In a significant move, a Senate committee gave the green light to key amendments in the State Bank of Pakistan (SBP) Act on Wednesday.
These changes are set to reshape how commercial banks operate in the country’s underdeveloped regions, Khyber-Pakhtunkhwa (K-P) and Balochistan. The new SBP amendments require banks to lend at least 60% of the deposits collected from these two provinces, ensuring that a substantial portion of local money is reinvested to boost the regional economies.
For years, both K-P and Balochistan have struggled with limited access to credit, which has restricted economic growth and stifled opportunities for local entrepreneurs. With these amendments, the government hopes to tackle this imbalance by ensuring that banks are legally bound to channel a significant portion of their resources back into these provinces.
The amendment to the State Bank of Pakistan (SBP) Act was introduced following alarming revelations about the stark imbalance in lending practices. It was discovered that cumulative lending in Khyber-Pakhtunkhwa (K-P) and Balochistan made up a mere 1.33% of total bank lending, a figure even lower than the 2.5% rate typically allocated to charity. Despite significant funds being raised from these underdeveloped regions, the bulk of loans were being distributed in Punjab and Sindh, leaving K-P and Balochistan severely underserved.
The Senate Standing Committee on Finance and Revenue, acknowledging the issue, approved the SBP amendment proposed by Pakistan Tehreek-e-Insaf (PTI) Senator Mohsin Aziz. This amendment mandates that commercial banks lend at least 60% of the deposits collected from K-P and Balochistan back into these provinces. The goal is to ensure that the financial benefits generated in these areas are returned to local businesses and individuals, fostering regional growth.
However, not everyone is on board with the proposed changes. Both the State Bank of Pakistan and the Ministry of Finance expressed their reservations, opposing the amendment on various grounds. They warned that the passage of this amendment through the Senate and National Assembly may face hurdles, as concerns about its broader economic impact linger. Despite this, proponents argue that the move is necessary to address decades of economic neglect in K-P and Balochistan and provide a much-needed boost to their struggling economies.

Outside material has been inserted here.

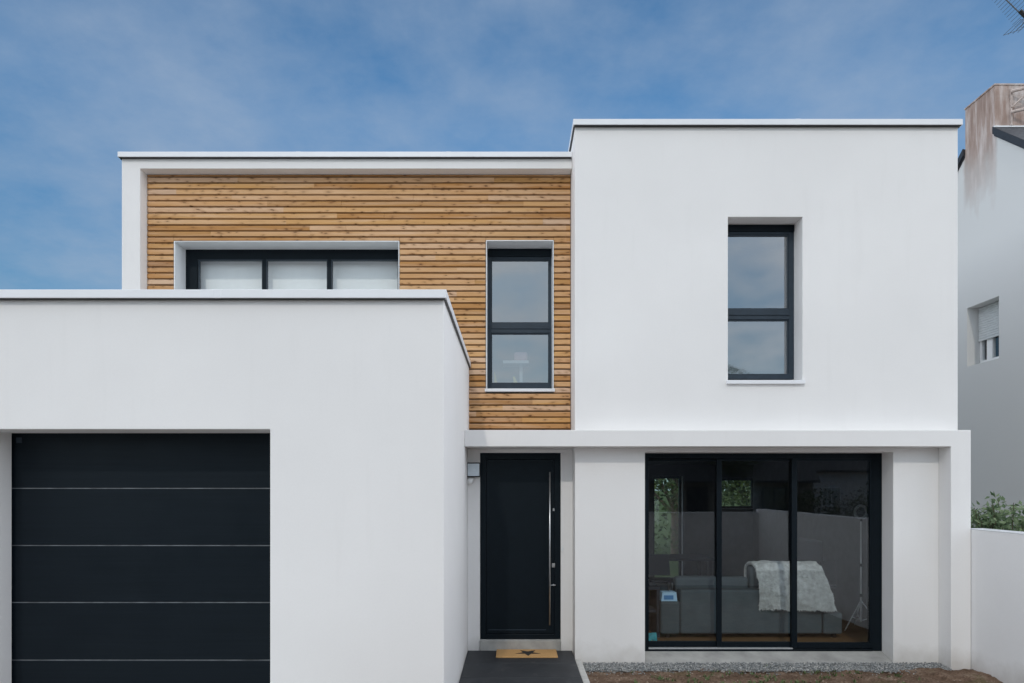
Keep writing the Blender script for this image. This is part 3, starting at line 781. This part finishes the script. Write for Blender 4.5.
for x_ in (X(796, 10.9), X(820, 10.9)):
    for y_ in (11.05, 11.5): box(x_, x_ + .04, y_, y_ + .04, FL, FL + .12).build('leg', 'black', ac)
dt = empty('dining_table', (2.6, 12.5, FL), 'dark dining table standing deep in the room near the back window', 'table')
box(1.8, 3.5, 12.1, 12.95, FL + .71, FL + .75).build('tabletop', 'dark_fabric', dt, bevel=.006)
for x_ in (1.85, 3.39):
    for y_ in (12.15, 12.84): box(x_, x_ + .06, y_, y_ + .06, FL, FL + .71).build('leg', 'black', dt)

# blinds behind the wide window
def blind(a, b, label):
    mb = MB(); n = 40; x0, x1 = X(a, 9.24), X(b, 9.24)
    rows = (W1[2] - .05, W1[3] - .08)
    vs = []
    for i in range(n + 1):
        x = x0 + (x1 - x0) * i / n; y = 9.24 + .0006 * math.sin(i * .9)
        vs += [(x, y, rows[0]), (x, y, rows[1])]
    mb.add(vs, [(2*i, 2*i+2, 2*i+3, 2*i+1) for i in range(n)])
    t = empty('window_blind', ((x0+x1)/2, 9.24, rows[0]), label, 'blind', 'white blinds drawn behind the wide upstairs window')
    mb.build('fabric', 'blind', t, smooth=True)
    box(x0, x1, 9.225, 9.255, rows[0] - .02, rows[0]).build('bottom_bar', 'white_paint', t)
blind(199.5, 263, 'white blind behind the leftmost pane of the wide window in the cladding')
blind(265.5, 329, 'white blind behind the middle pane of the wide window in the cladding')
blind(331.5, 400, 'white blind behind the rightmost pane of the wide window in the cladding')
# things behind the tall window in the cladding
ft = empty('pedestal_table', (X(516, 10), 10.0, .65), 'small white pedestal table behind the tall window in the cladding', 'table')
box(X(503, 10), X(528.5, 10), 9.85, 10.2, Z(365.2, 10), Z(362.2, 10)).build('tabletop', 'white_paint', ft, bevel=.005)
box(X(519.5, 10), X(522.5, 10), 9.98, 10.02, .70, Z(365.2, 10)).build('leg', 'white_paint', ft)
box(X(508, 10), X(534, 10), 9.85, 10.2, .652, .70).build('base', 'white_paint', ft, bevel=.005)
pk = empty('cushion', (X(521, 10), 10.0, Z(362, 10)), 'pink fabric cushion lying on the small white pedestal table', 'cushion')
box(X(514, 10), X(527.5, 10), 9.9, 10.1, Z(362, 10), Z(353, 10)).build('cover', 'pink', pk, bevel=.035, segs=4)
wbz = W2[2] + .03
ty = empty('toy_windmill', (X(497, 9.35), 9.35, wbz), 'yellow and blue paper toy standing at left on the window board', 'toy')
MB().prism([(X(494, 9.35), wbz + .03), (X(499, 9.35), wbz + .03), (X(494.5, 9.35), Z(371, 9.35))], 'y', 9.34, 9.36).build('sail', 'yellow', ty)
box(X(494, 9.35), X(501, 9.35), 9.32, 9.38, wbz, wbz + .03).build('base', 'blue', ty, bevel=.003)
ty = empty('toy_boat', (X(517, 9.35), 9.35, wbz), 'yellow striped toy boat with sail standing on the window board', 'toy')
MB().prism([(X(513, 9.35), Z(377, 9.35)), (X(514.5, 9.35), Z(376.5, 9.35)), (X(521, 9.35), wbz + .035), (X(515, 9.35), wbz + .035)], 'y', 9.34, 9.36).build('sail', 'yellow', ty)
MB().prism([(X(513.5, 9.35), wbz), (X(520, 9.35), wbz), (X(522, 9.35), wbz + .035), (X(512, 9.35), wbz + .035)], 'y', 9.32, 9.38).build('hull', 'blue', ty)

# ================================================================== GARDEN WALLS
gw = empty('garden_wall', (5.34, 4.5, G), 'low white rendered garden wall running forward from the right pillar', 'wall')
box(5.24, 5.44, 2.02, 8.10, G - .2, -.486)  .build('wall_body', 'plaster_garden', gw, bevel=.006)
box(5.237, 5.443, 2.01, 8.103, -.486, -.476).build('wall_cap', 'coping', gw, bevel=.005)
gw = empty('garden_wall', (3.6, 2.1, G), 'low white garden wall parallel to the house front, mirrored in the sliding window', 'wall')
box(2.0, 5.238, 2.02, 2.2, G - .2, -.57)  .build('wall_body', 'plaster_garden', gw, bevel=.006)
box(1.98, 5.227, 2.0, 2.22, -.57, -.542).build('wall_cap', 'coping', gw, bevel=.005)

# ================================================================== NEIGHBOUR'S HOUSE
NX, RY, RZ, KP = 8.4, 12.6, 6.59, .8
nb = empty('neighbour_house', (12, 12.6, G), 'grey rendered gabled house with stained chimney standing behind the garden wall at right', 'house')
def gz(y): return RZ - abs(y - RY) * KP - .11
ny0, ny1, nz0, nz1 = 12.10, 12.95, 2.225, 3.305
def YZ(mb, poly, x0, x1): return mb.prism(poly, 'x', x0, x1)
m = MB()
YZ(m, [(7.6, G - .3), (ny0, G - .3), (ny0, gz(ny0)), (7.6, gz(7.6))], NX, NX + .34)
YZ(m, [(ny1, G - .3), (17.6, G - .3), (17.6, gz(17.6)), (ny1, gz(ny1))], NX, NX + .34)
YZ(m, [(ny0, G - .3), (ny1, G - .3), (ny1, nz0), (ny0, nz0)], NX, NX + .34)
YZ(m, [(ny0, nz1), (ny1, nz1), (ny1, gz(ny1)), (RY, gz(RY)), (ny0, gz(ny0))], NX, NX + .34)
m.box(NX + .34, 17, 7.6, 7.9, G - .3, gz(7.6)).box(NX + .34, 17, 17.3, 17.6, G - .3, gz(17.6)).box(16.7, 17, 7.9, 17.3, G - .3, gz(7.6))
m.build('wall', 'chimney', nb)
tag(box(5.45, 8.39, 2.0, 18, G - .1, G + .03).build('bounce_ground', simple('bounce_pale', (.62, .60, .57), .95, .2, 20, bumpy=.4, bscale=120)), kind='structure')  # unseen pale ground, added to bounce light up the neighbour's wall
# roof: two pitches with a dark verge board
def pitch(sgn, x0, x1):
    mb = MB(); y0, y1 = RY + sgn * (.4 if x0 < NX + .8 else 0), RY + sgn * 5.5
    z0, z1 = RZ - KP * abs(y0 - RY), RZ - KP * 5.5
    pr = [(y0, z0), (y1, z1), (y1, z1 - .10), (y0, z0 - .10)]
    return mb.prism(pr, 'x', x0, x1)
rf = MB()
for sg in (-1, 1):
    for x0, x1 in ((NX - .02, NX + .95), (NX + .95, 17.1)):
        mb = pitch(sg, x0, x1); rf.add(mb.v, mb.f)
rf.build('roof', 'roof_slates', nb)
vb = MB()
for sg in (-1, 1):
    y0, y1 = RY + sg * .402, RY + sg * 5.5
    za, zb_ = RZ - KP * .402, RZ - KP * 5.5
    vb.prism([(y0, za + .01), (y1, zb_ + .01), (y1, zb_ - .115), (y0, za - .115)], 'x', NX - .05, NX - .022)
    vb.prism([(y0, za - .103), (y1, zb_ - .103), (y1, zb_ - .15), (y0, za - .15)], 'x', NX - .0215, NX - .004)
vb.build('verge_board', 'verge', nb)
ch = MB().prism([(RY - .4, gz(RY - .4)), (RY, gz(RY)), (RY + .4, gz(RY + .4)), (RY + .4, 7.0), (RY - .4, 7.0)], 'x', NX, NX + .94).build('chimney', 'chimney', nb)
box(NX - .03, NX + .97, RY - .43, RY - .403, 6.26, 6.285).build('flashing', 'coping', ch)
box(NX - .015, NX + .955, RY - .413, RY + .413, 7.0, 7.03).build('chimney_cap', 'chimney', ch, bevel=.006)
fx0 = X(1011, 12.18)
br = MB().box(fx0 - .014, fx0 + .014, RY - .44, RY - .404, 6.29, 6.93).box(fx0 + .45, fx0 + .48, RY - .44, RY - .404, 6.29, 6.93)
br.tube([(fx0 - .03, RY - .46, 6.86), (fx0 + .52, RY - .80, 6.86)], .028, 8).tube([(fx0 - .03, RY - .46, 6.50), (fx0 + .52, RY - .80, 6.50)], .028, 8)
br.tube([(fx0, RY - .44, 6.60), (fx0 + .25, RY - .62, 6.84)], .016, 8)
br.build('bracket', simple('weathered_metal', (.50, .42, .38), .7, .25, 20), nb)
# its window with the half lowered shutter
nw = MB(); x0 = NX + .235
yy0, yy1 = ny0 + .002, ny1 - .002
nw.box(x0, x0 + .06, yy0, yy0 + .05, nz0 + .03, nz1).box(x0, x0 + .06, yy1 - .05, yy1, nz0 + .03, nz1)
nw.box(x0, x0 + .06, yy0 + .05, yy1 - .05, nz0 + .03, nz0 + .10).box(x0, x0 + .06, yy0 + .05, yy1 - .05, nz1 - .05, nz1).box(x0, x0 + .06, RY - .09 + .1, RY + .1 - .02 + .08, nz0 + .1, nz1 - .05)
nwin = nw.build('window', 'white_paint', nb, bevel=.003)
sh = MB(); zb = Z(336.5, 12.5)
z = nz1 - .01
while z > zb:
    sh.prism([(x0 - .030, z - .041), (x0 - .018, z - .041), (x0 - .012, z - .020), (x0 - .018, z - .001), (x0 - .030, z - .001), (x0 - .036, z - .02)], 'y', yy0 + .01, yy1 - .01); z -= .044
sh.build('shutter', 'shutter', nwin)
MB().quad((x0 + .03, yy1 - .05, nz0 + .1), (x0 + .03, yy0 + .05, nz0 + .1), (x0 + .03, yy0 + .05, nz1 - .05), (x0 + .03, yy1 - .05, nz1 - .05)).build('pane', 'glass', nwin)
box(x0 - .10, x0 - .001, yy0, yy1, nz0, nz0 + .028).build('sill', 'shutter', nwin, bevel=.003)
box(x0 + .30, x0 + .32, ny0 - .3, ny1 + .3, nz0 - .2, nz1 + .1).build('curtain', 'dark_fabric', nwin)

# television aerial on the chimney
ya = 12.4
A, B = Vector((X(994, ya), ya, Z(-12, ya))), Vector((X(1029, ya), ya, Z(22, ya)))
tv = empty('aerial', (X(1034, ya), ya, 5.9), 'dark many pronged television aerial above the stained chimney at right', 'aerial')
mb = MB().tube([A, B], .010, 8); mb.build('boom', 'aerial', tv)
mb = MB()
for k in range(15):
    p = A.lerp(B, .02 + k * .066); l = .17 + .006 * k
    mb.tube([p - Vector((0, l, 0)), p + Vector((0, l, 0))], .0035, 5)
mb.build('element', 'aerial', tv)
bv = (B - A).normalized(); up = Vector((-bv.z, 0, bv.x))
mb = MB()
for sg in (-1, 1):
    for k in range(4):
        p = B + up * sg * (.06 + .075 * k) - bv * .05 * k
        mb.tube([p - Vector((0, .22, 0)), p + Vector((0, .22, 0))], .004, 5)
    for yo in (-.2, .2): mb.tube([B + Vector((0, yo, 0)), B + up * sg * .29 - bv * .15 + Vector((0, yo, 0))], .004, 5)
mb.build('reflector', 'aerial', tv)
p = A.lerp(B, .76)
MB().tube([p - bv * .05 - Vector((0, .03, 0)), p + bv * .10 - Vector((0, .03, 0))], .035, 10).build('dipole_box', 'black', tv)
MB().tube([B, (X(1035, ya), ya, Z(30, ya)), (X(1035, ya), ya, 6.9)], .022, 10).build('mast', 'aerial', tv)

# ================================================================== PLANTS
def leaf_mesh(mb, c, rad, n, size, r, squash=(1, 1, 1), shell=.55):
    for _ in range(n):
        d = Vector((r.gauss(0, 1), r.gauss(0, 1), r.gauss(0, 1))).normalized()
        q = shell + (1 - shell) * r.random() ** .7
        if r.random() < .25: q = r.random()
        lump = 1 + .35 * mnoise.noise(d * 2.2 + c * .7)
        p = c + Vector((d.x * squash[0], d.y * squash[1], d.z * squash[2])) * rad * q * lump
        ax = (d * .6 + Vector((r.gauss(0, .6), r.gauss(0, .6), r.gauss(0, .6) - .1))).normalized()
        s_ = ax.cross(Vector((r.gauss(0, 1), r.gauss(0, 1), r.gauss(0, 1)))).normalized()
        l = size * r.uniform(.6, 1.3); w_ = l * .24
        up_ = ax.cross(s_) * l * .08
        mb.quad(p, p + ax * l * .35 + s_ * w_ + up_, p + ax * l, p + ax * l * .35 - s_ * w_ + up_)
def shrub(x, y, z_top, rad, seed, label):
    r = random.Random(seed)
    t = empty('laurel_shrub', (x, y, G), label, 'shrub', 'laurel shrubs behind the white garden wall')
    fol = MB(); stm = MB()
    for k in range(15):
        a = r.uniform(0, 6.28); rr = rad * r.random() ** .5 * .8
        tip = Vector((x + rr * math.cos(a), y + rr * math.sin(a) * .8, z_top - r.uniform(.02, .35)))
        b0 = Vector((x + r.uniform(-.1, .1), y + r.uniform(-.1, .1), G))
        mid = b0.lerp(tip, .6) + Vector((r.uniform(-.06, .06), r.uniform(-.06, .06), 0))
        stm.tube([b0, mid, tip], [.014, .009, .003], 6)
        for q in range(60):
            u = r.uniform(.35, 1.0); p = (b0.lerp(mid, u / .6) if u < .6 else mid.lerp(tip, (u - .6) / .4))
            leaf_mesh(fol, p, .10, 3, .075, r, shell=.1)
    stm.build('stem', 'bark', t); fol.build('foliage', 'leaf_laurel', t)
    return t
shrub(X(986, 9.0), 8.95, Z(498, 9.0), .42, 21, 'leafy laurel shrub behind the garden wall, nearest the white pillar')
shrub(X(1014, 8.7), 8.6, Z(499, 8.7), .42, 22, 'leafy laurel shrub at the right edge, behind the garden wall')
shrub(X(1060, 8.2), 8.1, Z(503, 8.2), .45, 23, 'leafy laurel shrub behind the garden wall, beyond the right edge of the photo')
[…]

Despite the committee’s approval, the bill faces opposition from key financial institutions. State Bank of Pakistan (SBP) Governor Jameel Ahmad strongly opposed the amendment, arguing that only the federal government, with the central bank’s consent, has the authority to amend the SBP Act. He also raised a significant concern: lending decisions are primarily demand-driven, meaning the central bank cannot legally compel commercial banks to allocate specific amounts of loans to any region.
The bill’s passage is uncertain, given the pushback from both the SBP and the Ministry of Finance. However, proponents of the amendment believe that it is crucial for addressing long-standing regional disparities and providing economic relief to K-P and Balochistan, which have long been overlooked in national lending strategies. The coming weeks will reveal whether the bill can overcome the hurdles it faces as it moves through the legislative process in the Senate and National Assembly.